- Exercise:
You are to retype all of the data exactly as it appears.

- Collected data:
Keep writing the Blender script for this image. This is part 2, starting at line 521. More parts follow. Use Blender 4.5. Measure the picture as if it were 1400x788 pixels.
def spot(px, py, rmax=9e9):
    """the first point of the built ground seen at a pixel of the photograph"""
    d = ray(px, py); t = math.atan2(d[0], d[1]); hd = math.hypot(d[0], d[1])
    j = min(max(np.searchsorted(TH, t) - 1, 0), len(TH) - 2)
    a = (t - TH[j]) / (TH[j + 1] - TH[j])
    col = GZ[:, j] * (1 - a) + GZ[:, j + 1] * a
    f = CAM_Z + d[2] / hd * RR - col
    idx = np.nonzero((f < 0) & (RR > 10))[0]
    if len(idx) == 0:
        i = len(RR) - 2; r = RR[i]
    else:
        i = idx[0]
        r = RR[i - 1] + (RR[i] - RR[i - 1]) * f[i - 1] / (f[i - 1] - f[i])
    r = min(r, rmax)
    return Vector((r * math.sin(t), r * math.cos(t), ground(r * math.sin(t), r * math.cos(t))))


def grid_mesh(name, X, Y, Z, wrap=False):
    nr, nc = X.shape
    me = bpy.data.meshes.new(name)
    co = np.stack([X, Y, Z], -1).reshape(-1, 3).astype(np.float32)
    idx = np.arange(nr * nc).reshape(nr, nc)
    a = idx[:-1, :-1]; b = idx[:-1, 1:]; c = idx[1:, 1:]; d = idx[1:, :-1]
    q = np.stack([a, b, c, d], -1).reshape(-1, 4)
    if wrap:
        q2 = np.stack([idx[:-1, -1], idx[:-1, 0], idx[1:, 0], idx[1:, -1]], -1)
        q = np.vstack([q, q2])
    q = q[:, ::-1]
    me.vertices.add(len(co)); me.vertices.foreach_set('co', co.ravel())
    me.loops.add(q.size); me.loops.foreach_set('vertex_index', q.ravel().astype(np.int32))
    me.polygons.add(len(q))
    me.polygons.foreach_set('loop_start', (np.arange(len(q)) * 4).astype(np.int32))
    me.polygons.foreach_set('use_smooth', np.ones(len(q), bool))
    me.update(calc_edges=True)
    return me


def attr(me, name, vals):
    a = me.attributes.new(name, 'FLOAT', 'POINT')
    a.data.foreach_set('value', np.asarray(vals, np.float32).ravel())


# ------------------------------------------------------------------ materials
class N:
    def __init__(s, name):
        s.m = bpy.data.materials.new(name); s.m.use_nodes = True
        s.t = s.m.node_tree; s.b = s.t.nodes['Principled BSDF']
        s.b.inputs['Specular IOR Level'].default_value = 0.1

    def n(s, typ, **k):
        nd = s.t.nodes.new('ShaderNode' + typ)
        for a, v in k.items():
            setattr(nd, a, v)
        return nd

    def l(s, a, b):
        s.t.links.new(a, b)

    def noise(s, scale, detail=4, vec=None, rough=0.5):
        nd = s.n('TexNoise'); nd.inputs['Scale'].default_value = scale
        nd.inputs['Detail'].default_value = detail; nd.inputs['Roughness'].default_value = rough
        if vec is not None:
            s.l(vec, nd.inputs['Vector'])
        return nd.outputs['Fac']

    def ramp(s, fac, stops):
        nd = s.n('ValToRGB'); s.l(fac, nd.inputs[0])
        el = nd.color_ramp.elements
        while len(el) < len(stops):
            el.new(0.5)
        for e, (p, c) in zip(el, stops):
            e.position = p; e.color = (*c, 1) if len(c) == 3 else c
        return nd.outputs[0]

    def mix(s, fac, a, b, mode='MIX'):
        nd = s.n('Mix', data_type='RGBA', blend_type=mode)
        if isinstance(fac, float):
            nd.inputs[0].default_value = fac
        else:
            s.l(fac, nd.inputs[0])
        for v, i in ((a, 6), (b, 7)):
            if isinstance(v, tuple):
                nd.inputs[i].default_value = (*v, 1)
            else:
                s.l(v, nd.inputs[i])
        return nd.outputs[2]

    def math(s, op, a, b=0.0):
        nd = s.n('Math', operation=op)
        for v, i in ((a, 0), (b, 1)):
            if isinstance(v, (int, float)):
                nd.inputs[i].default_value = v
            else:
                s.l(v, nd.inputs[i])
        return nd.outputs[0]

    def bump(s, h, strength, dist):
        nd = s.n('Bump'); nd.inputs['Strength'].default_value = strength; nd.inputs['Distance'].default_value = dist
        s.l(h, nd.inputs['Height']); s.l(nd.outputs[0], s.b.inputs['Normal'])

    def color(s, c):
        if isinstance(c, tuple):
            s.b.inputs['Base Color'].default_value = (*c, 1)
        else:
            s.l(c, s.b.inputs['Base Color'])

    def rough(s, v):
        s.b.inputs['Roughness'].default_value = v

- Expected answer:
Keep writing the Blender script for this image. This is part 2, starting at line 521. More parts follow. Use Blender 4.5. Measure the picture as if it were 1400x788 pixels.
def spot(px, py, rmax=9e9):
    """the first point of the built ground seen at a pixel of the photograph"""
    d = ray(px, py); t = math.atan2(d[0], d[1]); hd = math.hypot(d[0], d[1])
    j = min(max(np.searchsorted(TH, t) - 1, 0), len(TH) - 2)
    a = (t - TH[j]) / (TH[j + 1] - TH[j])
    col = GZ[:, j] * (1 - a) + GZ[:, j + 1] * a
    f = CAM_Z + d[2] / hd * RR - col
    idx = np.nonzero((f < 0) & (RR > 10))[0]
    if len(idx) == 0:
        i = len(RR) - 2; r = RR[i]
    else:
        i = idx[0]
        r = RR[i - 1] + (RR[i] - RR[i - 1]) * f[i - 1] / (f[i - 1] - f[i])
    r = min(r, rmax)
    return Vector((r * math.sin(t), r * math.cos(t), ground(r * math.sin(t), r * math.cos(t))))


def grid_mesh(name, X, Y, Z, wrap=False):
    nr, nc = X.shape
    me = bpy.data.meshes.new(name)
    co = np.stack([X, Y, Z], -1).reshape(-1, 3).astype(np.float32)
    idx = np.arange(nr * nc).reshape(nr, nc)
    a = idx[:-1, :-1]; b = idx[:-1, 1:]; c = idx[1:, 1:]; d = idx[1:, :-1]
    q = np.stack([a, b, c, d], -1).reshape(-1, 4)
    if wrap:
        q2 = np.stack([idx[:-1, -1], idx[:-1, 0], idx[1:, 0], idx[1:, -1]], -1)
        q = np.vstack([q, q2])
    q = q[:, ::-1]
    me.vertices.add(len(co)); me.vertices.foreach_set('co', co.ravel())
    me.loops.add(q.size); me.loops.foreach_set('vertex_index', q.ravel().astype(np.int32))
    me.polygons.add(len(q))
    me.polygons.foreach_set('loop_start', (np.arange(len(q)) * 4).astype(np.int32))
    me.polygons.foreach_set('use_smooth', np.ones(len(q), bool))
    me.update(calc_edges=True)
    return me


def attr(me, name, vals):
    a = me.attributes.new(name, 'FLOAT', 'POINT')
    a.data.foreach_set('value', np.asarray(vals, np.float32).ravel())


# ------------------------------------------------------------------ materials
class N:
    def __init__(s, name):
        s.m = bpy.data.materials.new(name); s.m.use_nodes = True
        s.t = s.m.node_tree; s.b = s.t.nodes['Principled BSDF']
        s.b.inputs['Specular IOR Level'].default_value = 0.1

    def n(s, typ, **k):
        nd = s.t.nodes.new('ShaderNode' + typ)
        for a, v in k.items():
            setattr(nd, a, v)
        return nd

    def l(s, a, b):
        s.t.links.new(a, b)

    def noise(s, scale, detail=4, vec=None, rough=0.5):
        nd = s.n('TexNoise'); nd.inputs['Scale'].default_value = scale
        nd.inputs['Detail'].default_value = detail; nd.inputs['Roughness'].default_value = rough
        if vec is not None:
            s.l(vec, nd.inputs['Vector'])
        return nd.outputs['Fac']

    def ramp(s, fac, stops):
        nd = s.n('ValToRGB'); s.l(fac, nd.inputs[0])
        el = nd.color_ramp.elements
        while len(el) < len(stops):
            el.new(0.5)
        for e, (p, c) in zip(el, stops):
            e.position = p; e.color = (*c, 1) if len(c) == 3 else c
        return nd.outputs[0]

    def mix(s, fac, a, b, mode='MIX'):
        nd = s.n('Mix', data_type='RGBA', blend_type=mode)
        if isinstance(fac, float):
            nd.inputs[0].default_value = fac
        else:
            s.l(fac, nd.inputs[0])
        for v, i in ((a, 6), (b, 7)):
            if isinstance(v, tuple):
                nd.inputs[i].default_value = (*v, 1)
            else:
                s.l(v, nd.inputs[i])
        return nd.outputs[2]

    def math(s, op, a, b=0.0):
        nd = s.n('Math', operation=op)
        for v, i in ((a, 0), (b, 1)):
            if isinstance(v, (int, float)):
                nd.inputs[i].default_value = v
            else:
                s.l(v, nd.inputs[i])
        return nd.outputs[0]

    def bump(s, h, strength, dist):
        nd = s.n('Bump'); nd.inputs['Strength'].default_value = strength; nd.inputs['Distance'].default_value = dist
        s.l(h, nd.inputs['Height']); s.l(nd.outputs[0], s.b.inputs['Normal'])

    def color(s, c):
        if isinstance(c, tuple):
            s.b.inputs['Base Color'].default_value = (*c, 1)
        else:
            s.l(c, s.b.inputs['Base Color'])

    def rough(s, v):
        s.b.inputs['Roughness'].default_value = v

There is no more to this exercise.